Jonathan, he could have been different from you. He had the ability, the physique, the strength to be a part of our world. But he wouldn't follow our law. He didn't join in the locker room pranks. He wouldn't help pay for a trip he didn't go on. 

And so Richie got the word (even though he probably didn't need it) to come down hard on Jonathan. To bring him into the fold. 

But Jonathan still wouldn't give in. Sure, he nodded his head and smiled sometimes, hoping Richie would stop. He may have even made a half-hearted attempt at joining in some dirty jokes or playing along with some racist comments. But he still wasn't one of us.

Even when he decided he had enough and left, in the middle of the season, we might have let him come back. We'll let outsiders hang around for a while, if they're really good or we really need them. But then Jonathan broke the biggest rule of all: never, ever, let anyone in that world know what goes on in this one.

Jonathan at the NFL combine, back when he thought
he wanted to be part of our world. (photo from thescore.com)

And by doing that, maybe Jonathan, for the first time, understands the rules. Crap stays in-house, no matter what.

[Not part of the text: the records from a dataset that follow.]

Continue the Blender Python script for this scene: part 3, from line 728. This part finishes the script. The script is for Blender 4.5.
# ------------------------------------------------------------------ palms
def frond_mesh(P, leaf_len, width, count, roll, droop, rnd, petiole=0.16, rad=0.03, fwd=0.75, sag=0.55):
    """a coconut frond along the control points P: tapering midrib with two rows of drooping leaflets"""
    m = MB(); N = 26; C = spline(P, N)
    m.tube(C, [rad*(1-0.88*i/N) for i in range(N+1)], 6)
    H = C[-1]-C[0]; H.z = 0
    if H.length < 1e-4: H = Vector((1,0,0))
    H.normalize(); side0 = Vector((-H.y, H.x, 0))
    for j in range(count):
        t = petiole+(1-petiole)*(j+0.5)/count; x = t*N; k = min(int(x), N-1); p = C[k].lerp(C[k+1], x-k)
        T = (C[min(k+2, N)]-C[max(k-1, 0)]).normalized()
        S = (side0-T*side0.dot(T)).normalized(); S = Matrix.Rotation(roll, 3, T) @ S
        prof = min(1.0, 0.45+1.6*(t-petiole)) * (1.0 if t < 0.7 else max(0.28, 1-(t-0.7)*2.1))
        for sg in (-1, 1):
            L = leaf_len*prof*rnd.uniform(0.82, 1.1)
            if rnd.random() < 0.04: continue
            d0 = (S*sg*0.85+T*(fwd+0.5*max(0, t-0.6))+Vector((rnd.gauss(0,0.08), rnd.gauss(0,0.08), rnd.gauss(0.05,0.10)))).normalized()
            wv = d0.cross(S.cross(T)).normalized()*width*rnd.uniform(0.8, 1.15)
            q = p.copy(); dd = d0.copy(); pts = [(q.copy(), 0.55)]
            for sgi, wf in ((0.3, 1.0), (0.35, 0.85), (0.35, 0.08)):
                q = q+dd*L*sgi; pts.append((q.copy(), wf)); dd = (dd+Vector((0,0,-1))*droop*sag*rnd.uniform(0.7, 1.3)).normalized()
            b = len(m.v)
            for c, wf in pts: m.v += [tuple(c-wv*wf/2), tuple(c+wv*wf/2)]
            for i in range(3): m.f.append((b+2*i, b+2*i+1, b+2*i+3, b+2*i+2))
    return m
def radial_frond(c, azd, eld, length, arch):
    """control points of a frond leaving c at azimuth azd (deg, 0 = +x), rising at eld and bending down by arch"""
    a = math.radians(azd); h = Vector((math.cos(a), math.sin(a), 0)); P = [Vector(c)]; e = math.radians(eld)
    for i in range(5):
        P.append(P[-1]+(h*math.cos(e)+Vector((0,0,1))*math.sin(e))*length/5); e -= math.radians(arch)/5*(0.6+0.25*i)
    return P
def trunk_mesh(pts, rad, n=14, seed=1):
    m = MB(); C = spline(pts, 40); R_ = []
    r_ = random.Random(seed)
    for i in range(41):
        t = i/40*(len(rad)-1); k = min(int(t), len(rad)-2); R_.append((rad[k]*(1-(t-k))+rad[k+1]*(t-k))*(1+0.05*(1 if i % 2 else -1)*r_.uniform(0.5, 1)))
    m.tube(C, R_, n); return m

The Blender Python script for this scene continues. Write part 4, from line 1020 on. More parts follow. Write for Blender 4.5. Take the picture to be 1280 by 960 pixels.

If you have a problem, you work it out by fighting the guy who's causing it, even if he too weighs over 300 pounds and has a long history of "character issues" up to and including the possibility that he is a sociopath. 

You don't go running to your agent or to the media. Even if you can't take it anymore. 

Because, once you do, you're never, ever getting back in. Because, once you do, you will understand the lengths we will go to to protect our code, our rules, our world. Even if it means our black players  explaining that Richie is really more black than Jonathan. Or that everyone under 40 uses the n-word all the time now; that it's not derogatory any more, it's a term of affection. Kind of like "Bro" or "Dude" in your world. Or easier stuff like that Jonathan never fit in, was stand-offish and quiet and not quite as manly as the rest of us.

It hasn't been easy to do, especially that whole Richie as an honorary black guy thing. But we did it because if we didn't there'd be no end to it. No end to your trying to impose your rules in our world.

The only funny thing these past few weeks (well, other than that honorary black guy thing)? When Jonathan's agent said that he's looking forward to playing football again. Not in this universe, pal. Not in Miami or the 31 other locker rooms. We live by our rules, not yours, not your agent's.

And our rules say welcome to Hell Jonathan.